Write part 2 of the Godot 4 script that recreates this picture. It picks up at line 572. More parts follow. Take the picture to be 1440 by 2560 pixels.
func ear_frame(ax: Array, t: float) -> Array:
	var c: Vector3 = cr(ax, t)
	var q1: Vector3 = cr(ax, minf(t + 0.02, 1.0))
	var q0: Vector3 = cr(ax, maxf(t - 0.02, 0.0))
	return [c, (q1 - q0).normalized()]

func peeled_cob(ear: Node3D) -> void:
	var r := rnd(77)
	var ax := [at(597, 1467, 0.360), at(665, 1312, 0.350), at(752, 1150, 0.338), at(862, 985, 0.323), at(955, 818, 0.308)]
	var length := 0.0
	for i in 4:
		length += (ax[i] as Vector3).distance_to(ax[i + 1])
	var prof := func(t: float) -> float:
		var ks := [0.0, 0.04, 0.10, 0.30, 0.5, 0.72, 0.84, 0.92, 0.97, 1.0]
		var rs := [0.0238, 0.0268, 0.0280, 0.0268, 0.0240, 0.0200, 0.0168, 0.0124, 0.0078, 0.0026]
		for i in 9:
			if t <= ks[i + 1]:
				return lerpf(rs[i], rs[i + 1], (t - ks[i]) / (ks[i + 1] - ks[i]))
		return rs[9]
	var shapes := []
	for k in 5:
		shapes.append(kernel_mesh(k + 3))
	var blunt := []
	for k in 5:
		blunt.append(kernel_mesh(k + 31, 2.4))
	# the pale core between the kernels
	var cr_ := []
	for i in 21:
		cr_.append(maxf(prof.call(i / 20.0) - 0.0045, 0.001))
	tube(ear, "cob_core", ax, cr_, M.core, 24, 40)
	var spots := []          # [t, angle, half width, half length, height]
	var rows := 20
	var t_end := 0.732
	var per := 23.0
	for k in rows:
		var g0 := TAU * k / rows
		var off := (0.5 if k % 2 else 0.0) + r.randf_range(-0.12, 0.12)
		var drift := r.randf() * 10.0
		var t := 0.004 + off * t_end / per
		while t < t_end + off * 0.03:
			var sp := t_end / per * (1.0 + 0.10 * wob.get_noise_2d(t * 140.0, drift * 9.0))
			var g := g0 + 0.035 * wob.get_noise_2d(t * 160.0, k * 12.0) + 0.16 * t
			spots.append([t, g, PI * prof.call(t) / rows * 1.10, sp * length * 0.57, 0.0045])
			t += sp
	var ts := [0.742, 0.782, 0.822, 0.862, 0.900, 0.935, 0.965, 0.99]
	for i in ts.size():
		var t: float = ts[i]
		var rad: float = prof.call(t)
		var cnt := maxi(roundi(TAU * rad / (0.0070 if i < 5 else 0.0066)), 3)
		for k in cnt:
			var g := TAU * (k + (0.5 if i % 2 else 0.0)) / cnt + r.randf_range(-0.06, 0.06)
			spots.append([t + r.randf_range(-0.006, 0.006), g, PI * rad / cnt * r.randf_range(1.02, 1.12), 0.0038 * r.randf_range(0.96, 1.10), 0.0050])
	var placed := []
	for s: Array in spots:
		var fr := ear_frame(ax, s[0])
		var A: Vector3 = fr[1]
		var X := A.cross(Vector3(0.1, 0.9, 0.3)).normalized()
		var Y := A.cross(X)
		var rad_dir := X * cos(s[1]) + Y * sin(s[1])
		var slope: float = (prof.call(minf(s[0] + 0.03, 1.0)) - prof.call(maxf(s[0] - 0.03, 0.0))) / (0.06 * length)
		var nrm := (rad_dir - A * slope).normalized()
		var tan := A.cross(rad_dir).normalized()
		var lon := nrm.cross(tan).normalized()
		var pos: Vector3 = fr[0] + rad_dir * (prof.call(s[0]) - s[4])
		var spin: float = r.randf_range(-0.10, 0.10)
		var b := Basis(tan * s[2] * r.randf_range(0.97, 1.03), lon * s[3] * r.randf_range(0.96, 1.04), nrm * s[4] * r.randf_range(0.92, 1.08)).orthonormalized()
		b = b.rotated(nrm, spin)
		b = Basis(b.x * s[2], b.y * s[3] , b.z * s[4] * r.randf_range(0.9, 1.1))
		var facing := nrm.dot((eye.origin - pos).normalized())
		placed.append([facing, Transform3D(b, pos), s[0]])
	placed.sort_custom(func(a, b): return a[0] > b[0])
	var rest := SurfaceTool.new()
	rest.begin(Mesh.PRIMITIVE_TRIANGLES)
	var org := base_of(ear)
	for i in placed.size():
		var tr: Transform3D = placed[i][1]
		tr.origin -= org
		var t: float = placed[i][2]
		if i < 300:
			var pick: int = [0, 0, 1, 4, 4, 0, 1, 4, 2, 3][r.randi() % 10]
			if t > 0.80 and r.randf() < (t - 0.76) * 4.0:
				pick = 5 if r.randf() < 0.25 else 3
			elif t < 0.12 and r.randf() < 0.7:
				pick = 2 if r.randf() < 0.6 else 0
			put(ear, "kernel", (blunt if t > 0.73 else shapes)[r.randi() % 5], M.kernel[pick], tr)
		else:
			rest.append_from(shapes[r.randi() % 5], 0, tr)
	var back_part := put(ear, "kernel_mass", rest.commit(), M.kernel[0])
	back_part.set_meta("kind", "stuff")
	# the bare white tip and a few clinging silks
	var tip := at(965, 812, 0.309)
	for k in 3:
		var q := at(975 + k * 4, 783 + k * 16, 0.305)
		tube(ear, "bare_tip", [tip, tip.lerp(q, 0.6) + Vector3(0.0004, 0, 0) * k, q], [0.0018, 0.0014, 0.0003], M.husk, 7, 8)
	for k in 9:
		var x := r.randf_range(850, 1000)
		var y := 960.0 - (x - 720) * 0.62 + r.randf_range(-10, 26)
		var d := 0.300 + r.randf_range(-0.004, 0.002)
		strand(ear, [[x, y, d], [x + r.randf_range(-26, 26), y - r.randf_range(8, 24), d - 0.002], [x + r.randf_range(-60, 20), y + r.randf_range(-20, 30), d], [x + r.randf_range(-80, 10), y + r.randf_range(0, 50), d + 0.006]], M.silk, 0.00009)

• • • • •

What to produce: Extract the data exactly as given.

Solution below:
Write part 2 of the Godot 4 script that recreates this picture. It picks up at line 572. More parts follow. Take the picture to be 1440 by 2560 pixels.
func ear_frame(ax: Array, t: float) -> Array:
	var c: Vector3 = cr(ax, t)
	var q1: Vector3 = cr(ax, minf(t + 0.02, 1.0))
	var q0: Vector3 = cr(ax, maxf(t - 0.02, 0.0))
	return [c, (q1 - q0).normalized()]

func peeled_cob(ear: Node3D) -> void:
	var r := rnd(77)
	var ax := [at(597, 1467, 0.360), at(665, 1312, 0.350), at(752, 1150, 0.338), at(862, 985, 0.323), at(955, 818, 0.308)]
	var length := 0.0
	for i in 4:
		length += (ax[i] as Vector3).distance_to(ax[i + 1])
	var prof := func(t: float) -> float:
		var ks := [0.0, 0.04, 0.10, 0.30, 0.5, 0.72, 0.84, 0.92, 0.97, 1.0]
		var rs := [0.0238, 0.0268, 0.0280, 0.0268, 0.0240, 0.0200, 0.0168, 0.0124, 0.0078, 0.0026]
		for i in 9:
			if t <= ks[i + 1]:
				return lerpf(rs[i], rs[i + 1], (t - ks[i]) / (ks[i + 1] - ks[i]))
		return rs[9]
	var shapes := []
	for k in 5:
		shapes.append(kernel_mesh(k + 3))
	var blunt := []
	for k in 5:
		blunt.append(kernel_mesh(k + 31, 2.4))
	# the pale core between the kernels
	var cr_ := []
	for i in 21:
		cr_.append(maxf(prof.call(i / 20.0) - 0.0045, 0.001))
	tube(ear, "cob_core", ax, cr_, M.core, 24, 40)
	var spots := []          # [t, angle, half width, half length, height]
	var rows := 20
	var t_end := 0.732
	var per := 23.0
	for k in rows:
		var g0 := TAU * k / rows
		var off := (0.5 if k % 2 else 0.0) + r.randf_range(-0.12, 0.12)
		var drift := r.randf() * 10.0
		var t := 0.004 + off * t_end / per
		while t < t_end + off * 0.03:
			var sp := t_end / per * (1.0 + 0.10 * wob.get_noise_2d(t * 140.0, drift * 9.0))
			var g := g0 + 0.035 * wob.get_noise_2d(t * 160.0, k * 12.0) + 0.16 * t
			spots.append([t, g, PI * prof.call(t) / rows * 1.10, sp * length * 0.57, 0.0045])
			t += sp
	var ts := [0.742, 0.782, 0.822, 0.862, 0.900, 0.935, 0.965, 0.99]
	for i in ts.size():
		var t: float = ts[i]
		var rad: float = prof.call(t)
		var cnt := maxi(roundi(TAU * rad / (0.0070 if i < 5 else 0.0066)), 3)
		for k in cnt:
			var g := TAU * (k + (0.5 if i % 2 else 0.0)) / cnt + r.randf_range(-0.06, 0.06)
			spots.append([t + r.randf_range(-0.006, 0.006), g, PI * rad / cnt * r.randf_range(1.02, 1.12), 0.0038 * r.randf_range(0.96, 1.10), 0.0050])
	var placed := []
	for s: Array in spots:
		var fr := ear_frame(ax, s[0])
		var A: Vector3 = fr[1]
		var X := A.cross(Vector3(0.1, 0.9, 0.3)).normalized()
		var Y := A.cross(X)
		var rad_dir := X * cos(s[1]) + Y * sin(s[1])
		var slope: float = (prof.call(minf(s[0] + 0.03, 1.0)) - prof.call(maxf(s[0] - 0.03, 0.0))) / (0.06 * length)
		var nrm := (rad_dir - A * slope).normalized()
		var tan := A.cross(rad_dir).normalized()
		var lon := nrm.cross(tan).normalized()
		var pos: Vector3 = fr[0] + rad_dir * (prof.call(s[0]) - s[4])
		var spin: float = r.randf_range(-0.10, 0.10)
		var b := Basis(tan * s[2] * r.randf_range(0.97, 1.03), lon * s[3] * r.randf_range(0.96, 1.04), nrm * s[4] * r.randf_range(0.92, 1.08)).orthonormalized()
		b = b.rotated(nrm, spin)
		b = Basis(b.x * s[2], b.y * s[3] , b.z * s[4] * r.randf_range(0.9, 1.1))
		var facing := nrm.dot((eye.origin - pos).normalized())
		placed.append([facing, Transform3D(b, pos), s[0]])
	placed.sort_custom(func(a, b): return a[0] > b[0])
	var rest := SurfaceTool.new()
	rest.begin(Mesh.PRIMITIVE_TRIANGLES)
	var org := base_of(ear)
	for i in placed.size():
		var tr: Transform3D = placed[i][1]
		tr.origin -= org
		var t: float = placed[i][2]
		if i < 300:
			var pick: int = [0, 0, 1, 4, 4, 0, 1, 4, 2, 3][r.randi() % 10]
			if t > 0.80 and r.randf() < (t - 0.76) * 4.0:
				pick = 5 if r.randf() < 0.25 else 3
			elif t < 0.12 and r.randf() < 0.7:
				pick = 2 if r.randf() < 0.6 else 0
			put(ear, "kernel", (blunt if t > 0.73 else shapes)[r.randi() % 5], M.kernel[pick], tr)
		else:
			rest.append_from(shapes[r.randi() % 5], 0, tr)
	var back_part := put(ear, "kernel_mass", rest.commit(), M.kernel[0])
	back_part.set_meta("kind", "stuff")
	# the bare white tip and a few clinging silks
	var tip := at(965, 812, 0.309)
	for k in 3:
		var q := at(975 + k * 4, 783 + k * 16, 0.305)
		tube(ear, "bare_tip", [tip, tip.lerp(q, 0.6) + Vector3(0.0004, 0, 0) * k, q], [0.0018, 0.0014, 0.0003], M.husk, 7, 8)
	for k in 9:
		var x := r.randf_range(850, 1000)
		var y := 960.0 - (x - 720) * 0.62 + r.randf_range(-10, 26)
		var d := 0.300 + r.randf_range(-0.004, 0.002)
		strand(ear, [[x, y, d], [x + r.randf_range(-26, 26), y - r.randf_range(8, 24), d - 0.002], [x + r.randf_range(-60, 20), y + r.randf_range(-20, 30), d], [x + r.randf_range(-80, 10), y + r.randf_range(0, 50), d + 0.006]], M.silk, 0.00009)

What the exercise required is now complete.